The dumping of the European Union’s Constitutional Treaty in France and
the Netherlands, also stiffened a few rickety vertebrae in the greenback’s
spine. Of course, it was merely a touching coincidence that corporations
got to repatriate earnings in stronger dollars, courtesy of a convenient
window created by Congress.

“Even the trusty little GLD ETF, which was supposed to cushion my dive
into the big bad speculative world of metals, stayed down the whole year.

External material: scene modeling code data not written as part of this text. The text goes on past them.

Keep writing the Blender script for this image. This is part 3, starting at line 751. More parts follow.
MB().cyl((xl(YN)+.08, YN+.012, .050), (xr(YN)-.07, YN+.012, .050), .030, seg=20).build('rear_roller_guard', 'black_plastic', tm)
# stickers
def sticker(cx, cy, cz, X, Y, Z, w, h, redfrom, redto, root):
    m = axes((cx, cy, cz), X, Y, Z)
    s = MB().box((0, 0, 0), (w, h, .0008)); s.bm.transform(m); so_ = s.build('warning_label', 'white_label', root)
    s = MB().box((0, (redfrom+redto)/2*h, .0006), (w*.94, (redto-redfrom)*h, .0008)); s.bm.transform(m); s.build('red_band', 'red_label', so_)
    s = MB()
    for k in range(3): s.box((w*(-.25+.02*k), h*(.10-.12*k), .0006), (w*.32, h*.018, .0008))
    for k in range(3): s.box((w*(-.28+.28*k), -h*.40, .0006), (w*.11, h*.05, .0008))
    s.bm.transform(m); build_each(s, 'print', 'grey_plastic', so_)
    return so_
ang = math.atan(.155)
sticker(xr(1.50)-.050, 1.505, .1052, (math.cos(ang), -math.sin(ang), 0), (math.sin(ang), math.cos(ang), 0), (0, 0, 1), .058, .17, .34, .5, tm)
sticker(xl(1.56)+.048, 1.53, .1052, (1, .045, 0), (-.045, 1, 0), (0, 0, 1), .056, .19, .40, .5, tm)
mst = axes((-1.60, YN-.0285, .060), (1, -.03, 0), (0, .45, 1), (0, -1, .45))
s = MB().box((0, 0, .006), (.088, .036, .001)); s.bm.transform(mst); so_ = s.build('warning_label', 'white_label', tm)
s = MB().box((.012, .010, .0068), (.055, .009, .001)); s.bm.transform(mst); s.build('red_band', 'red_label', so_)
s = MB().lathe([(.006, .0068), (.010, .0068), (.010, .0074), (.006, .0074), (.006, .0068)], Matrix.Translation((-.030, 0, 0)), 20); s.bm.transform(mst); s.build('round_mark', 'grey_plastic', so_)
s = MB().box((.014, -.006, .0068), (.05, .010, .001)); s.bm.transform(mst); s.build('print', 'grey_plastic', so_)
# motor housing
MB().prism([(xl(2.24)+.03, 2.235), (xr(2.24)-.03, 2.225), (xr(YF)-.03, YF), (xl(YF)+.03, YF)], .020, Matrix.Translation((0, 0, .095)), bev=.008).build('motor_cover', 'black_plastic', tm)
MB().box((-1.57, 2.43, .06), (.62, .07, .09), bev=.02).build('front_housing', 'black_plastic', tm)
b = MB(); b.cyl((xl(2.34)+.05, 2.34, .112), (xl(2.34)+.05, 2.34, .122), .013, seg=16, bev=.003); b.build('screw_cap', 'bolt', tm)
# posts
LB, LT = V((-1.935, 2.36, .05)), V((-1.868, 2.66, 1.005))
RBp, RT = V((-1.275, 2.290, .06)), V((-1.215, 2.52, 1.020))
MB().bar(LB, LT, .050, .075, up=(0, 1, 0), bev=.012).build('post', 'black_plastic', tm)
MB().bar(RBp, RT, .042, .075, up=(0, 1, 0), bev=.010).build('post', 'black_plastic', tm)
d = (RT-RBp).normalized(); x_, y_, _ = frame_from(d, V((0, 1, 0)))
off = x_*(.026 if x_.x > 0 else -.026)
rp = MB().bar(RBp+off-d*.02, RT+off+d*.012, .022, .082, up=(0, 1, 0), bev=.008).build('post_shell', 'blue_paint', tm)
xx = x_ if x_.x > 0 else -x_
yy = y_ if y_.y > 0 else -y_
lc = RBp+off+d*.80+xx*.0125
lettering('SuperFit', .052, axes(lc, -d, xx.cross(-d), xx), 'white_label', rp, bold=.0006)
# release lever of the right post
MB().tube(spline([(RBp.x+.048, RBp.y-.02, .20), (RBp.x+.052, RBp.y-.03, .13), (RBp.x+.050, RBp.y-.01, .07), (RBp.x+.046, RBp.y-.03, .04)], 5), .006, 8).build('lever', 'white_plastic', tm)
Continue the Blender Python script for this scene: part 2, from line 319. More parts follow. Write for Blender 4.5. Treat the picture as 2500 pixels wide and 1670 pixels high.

“Naturally, as a newbie I’d bought it just when it came out in November
2004. And naturally, after being heralded like the Second Coming, it sank
almost immediately. On sundry Web sites, reports surfaced hinting darkly
at dire manipulations, the lack of verification of its holdings, and all
manner of sinister machinations calculated to strike terror in the heart
of someone’s whose last encounter with the metal was buying an ankle
bracelet at a souk in Dubai. Equity bulls of our acquaintance cast a
derisive eye at us. Gold? Had we forgotten that stash of 850 buck ingots
from the eighties still moldering in our basement? I was ready to cave in
and sell for what I’d bought it.

“But then as the year ended, the metals minuet ended and the action on the
floor became hot and fast.

“Sleeping Beauty leapt out of her coffin and darted ahead almost 25% in a
matter of weeks. Too much too fast? It seemed that way to me. I wasn’t
going to wait around to see that thing fall back just as fast as it had
shot up. A profit is only paper, until you book it, right? I booked it.

“Yeah! Wait for the correction and ride it right back up again like a
Ferris wheel. But market timing is never as easy as it sounds, which is
why some gold bulls, like Doug Casey, of the International Speculator,
will tell you that this isn’t a market you can trade – the moves have been
too fast. You drop out when it drops and you’re liable to be left
standing. You miss the big profits.

“And that’s how it’s been. The first correction came in February as
expected, but the next leg up was so fast and furious that by April we
were hitting multi-decade highs with hardly a pause along the way

“Too bad I wasn’t on board. I was still figuring out the right moment to
buy… and clearing the dust out of my eyes.”